Turkey is the perfect reflection of the US, only switch Muslim for Christian.
As a green-eyed American Caucasian, when I started my 6 month consulting gig in Istanbul in 2007-2008 I was kinda scared at first. I saw all these minarets poking up from mosques everywhere, heard the call to prayer a few times each day, and folks back home were pushing a law that would officially say Turkey committed genocide. But then I started working with my technical counter parts and guess what? There was the quiet guy, there was the hilarious guy (we're still friends), there was the unbelievably smart guy (still the best Oracle consultant I've ever worked with), there was the hot girl, there was the guy who talked my ear off about how backwards he thought Muslims were, and there was the kindhearted Muslim guy who made sure I never ate lunch alone. Every archetype that I knew from the US was represented. I found them brilliant and extremely motivated. And I even saw a lot of women in high level jobs wearing fashionable clothes.

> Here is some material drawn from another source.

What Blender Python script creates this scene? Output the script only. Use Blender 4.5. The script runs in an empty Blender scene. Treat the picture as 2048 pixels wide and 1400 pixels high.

Then I got to know the city, saw some of the music scene, a little of the club scene, and soaked up some of the history. They have their own George Washington named Mustafa Kemal Atatürk who in 1923 established the Republic of Turkey, switched them from Arabic script to Western European (making my job of typing on their keyboards much easier!), and separated Mosque from State.
But exactly like in the US the religious groups find ways to work their agenda into the secular government. For example, you can't buy pork. Why? Because from political pressure it was found "unhealthy" and one by one the farms were shutdown until there were none. There's lots of these examples, including the article to which we're responding. Once my eyes got adjusted I almost felt as if I were in the US, even the mosques I realized were no more numerous than our churches.
Their economy is far stronger than Romania, Greece, Croatia, Hungary, and Portugal, all members of the European Union, and the EU would do well to admit them. Turkey is the litmus test for Muslims and Christians. They are us and we are them. If we can make it work there I'm afraid we won't make it together anywhere.